Kubblai’s doctrine is written like scripture and explained like a runbook. Each tenet includes a ceremonial statement, a plain-language translation, and a map to concrete Kubernetes practice.

The Covenant

Ceremony paired with actionable truth.

The Tenets are ceremonial language. The content beneath them is Kubernetes mechanics and operator discipline. Each Tenet is a lens: a way to reason about clusters when the lights are low and the pager is loud.

Study them in sequence. They move from governance (control plane) to convergence (reconciliation), then to placement (scheduling), then to communication (service/network), and finally to memory (observability).

Tenets Index

Choose a chamber. Each Tenet links to a dedicated page.

How to read the Tenets

A simple protocol for learning that holds under stress.

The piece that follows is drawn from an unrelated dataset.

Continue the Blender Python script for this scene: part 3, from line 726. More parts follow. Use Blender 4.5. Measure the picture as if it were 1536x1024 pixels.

  1. Read the ceremonial statement once without analysis. Let it set the mood for disciplined attention.
  2. Read the plain-language explanation. Translate symbolism into a concrete mental model.
  3. Follow the Kubernetes mapping. Confirm you can name the objects, components, and flows involved.
  4. Apply the operator mindset. Write a checklist you would use during an incident.
  5. Practice with a small cluster. Knowledge becomes doctrine only when it survives reality.

Further Observances

Short doctrine lines carried by the Order between chapters.

On Patience

The quiet node outlasts the loud one.

On Repetition

Repetition becomes ceremony when performed with intention.

On Witness

That which is not observed decays into myth.

On Maps

The map is not the cluster—yet both must be tended.

On Change

A reversible act is a lawful act.

On Silence

When signals disagree, stop speaking and start measuring.

On Memory

Logs fade; lessons must be carved.

On Coordination

Coordination is cost. Pay it once; amortize it in doctrine.

On Failure

Calm under failure is a form of governance.

On Stewardship

Choose fewer knobs—then guard them with discipline.

On Drift

Drift is debt with interest; reconcile early.

On Boundaries

Boundaries are mercy: they keep failure from spreading.

On Economy

Density is not virtue; it is a promise to recover.

On Trust

Trust is established at the boundary, not in the center.

On Runbooks

A runbook kept is a rite performed in advance.